* The tool is not obscure, it's packaged in most distributions.[1][2][3] It was written and maintained by Colin Percival, aka "the tarnsnap guy" or "the guy who invented scrypt". He is the security officer for FreeBSD.
* spiped can be used transparently by just putting a "ProxyCommand" in your ssh_config. This means you can connect to a server just by using "ssh", normally. (as opposed to wireguard where you need to always be on your VPN, otherwise connnect to your VPN manually before running ssh)
* As opposed to wireguard which runs in the kernel, spiped can easily be set-up to run as a user, and be fully hardened by using the correct systemd .service configuration [4]

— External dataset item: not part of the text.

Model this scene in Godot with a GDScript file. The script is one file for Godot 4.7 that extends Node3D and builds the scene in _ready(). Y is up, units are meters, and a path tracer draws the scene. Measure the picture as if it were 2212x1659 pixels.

* The protocol is much more lightweight than TLS (used by stunnel), it's just AES, padded to 1024 bytes with a 32 bit checksum. [5]
* The private key is much easier to set up than stunnel's TLS certificate, "dd if=/dev/urandom count=4 bs=1k of=key" and you're good to go.
> The private key is much easier to set up than stunnel's TLS certificate, "dd if=/dev/urandom count=4 bs=1k of=key" and you're good to go.
The spiped documentation recommends a key size with a minimum of 256b of entropy. I'm curious why you've chosen such a large key size (4096b) here? Is there anything to suggest 256b is no longer sufficient for the general case?
Force of habit. No particular reason, "4kiB feels like a nice number", cargo culting. Choose one :) .
It doesn't matter if you have more than 256 bits, as your key file gets hashed with SHA256 at the end[1]. It could be 5GiB it would be the same. So yes, you're right to mention that more bits don't add more security.